But back up to when I was 10 years old. My family went to church on Easter Sunday (this was not a regular occurrence for us before this, we went on Easter and Christmas usually...) We attended Cherry Hills Community Church's service at Fiddler's Green--oh the crowd that shows up every year! I knew many faces from school, but I still felt like a visitor. However, during his sermon, Pastor Jim Dixon prayed a prayer for those in the congregation that would make the decision to follow Jesus. I had probably heard it before, and I've heard many times since, but it always starts, "Come into my heart, Lord Jesus..." I can hear Pastor Dixon's voice with those words. Something in me changed this time when I heard him speak that phrase. But after service, our Easter progressed just as it had before: we went home, dove back into our Easter baskets that we had received that morning (stuffed bunnies and all), got ready for family to come over, may have done an egg hunt in the back yard, played with our cousins, ate way too much yummy food, and went to bed.
Except 19 years ago, I couldn't go to sleep (and not because of the sugar rush). I remember laying in my bed, the rest of my family had gone to sleep too, lights were out, and I just could not focus on anything but that phrase I'd heard earlier that morning: "come into my heart, Lord Jesus." Yes! I wanted that! I needed to say that prayer and be changed!!
So I got out of bed, crept into my parents' room, woke up my Dad and climbed in between my parents. I told them that I had really heard what the pastor said that morning and I wanted to pray that prayer. My memory serves that my Mom started crying, and my Dad got up to go get my sisters out of their bed (or maybe I was sent for them)... Either way, all five of us crammed onto the bed and in our sleepiness, we prayed as a family. It was a defining moment for me, and I can still picture it.
My Dad helped me with the words to say to Jesus to invite him into my heart and into my life. We prayed together as I accepted Jesus Christ as my Lord and Savior, recognizing that he had died for me and now lives in my heart. My sisters had already made this commitment and each have their own stories, so it meant a lot that they were present for my moment.
Then, as a family we decided to make a commitment together to regularly attend church. And we did! The next Sunday I remember my parents walking me into the fourth grade Sunday school class where I met two girls: Amanda and Danielle. I don't know where they are now, but they were my Sunday school friends for many years after that. In fact, later that summer, my family chose to be baptized--all of us together--and my friend Danielle's family did it at the same time. I remember feeling so special and so proud that our family would all do that together "in the name of the Father, and the Son, and the Holy Spirit" (DUNK!)
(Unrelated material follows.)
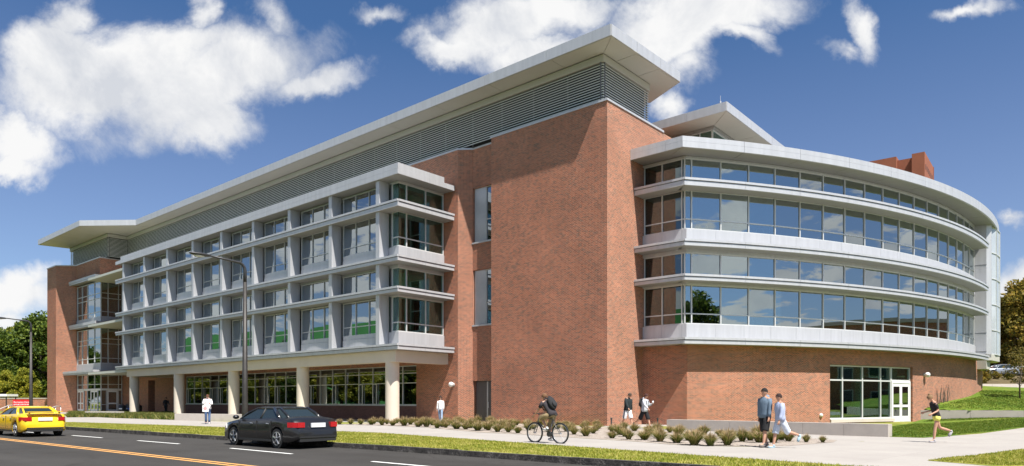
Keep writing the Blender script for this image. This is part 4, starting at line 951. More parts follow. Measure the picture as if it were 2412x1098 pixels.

On the way home from church this morning, I heard a song on the radio (by Casting Crowns, adapted from the hymn "One Day") that has become my Easter song, and you don't find many of those. Christmas carols? Too many to count! Easter songs? Ummm... But the chorus has really touched my heart and excites me every time I hear it and picture the transition from God's life, to death, to life again:
Living He loved me.
Dying He saved me.
Buried He carried my sins far away.
Rising He justified reigning forever.
And one day He's coming, oh glorious day!
Oh glorious day!!
Happy Easter, everyone. He is RISEN!!!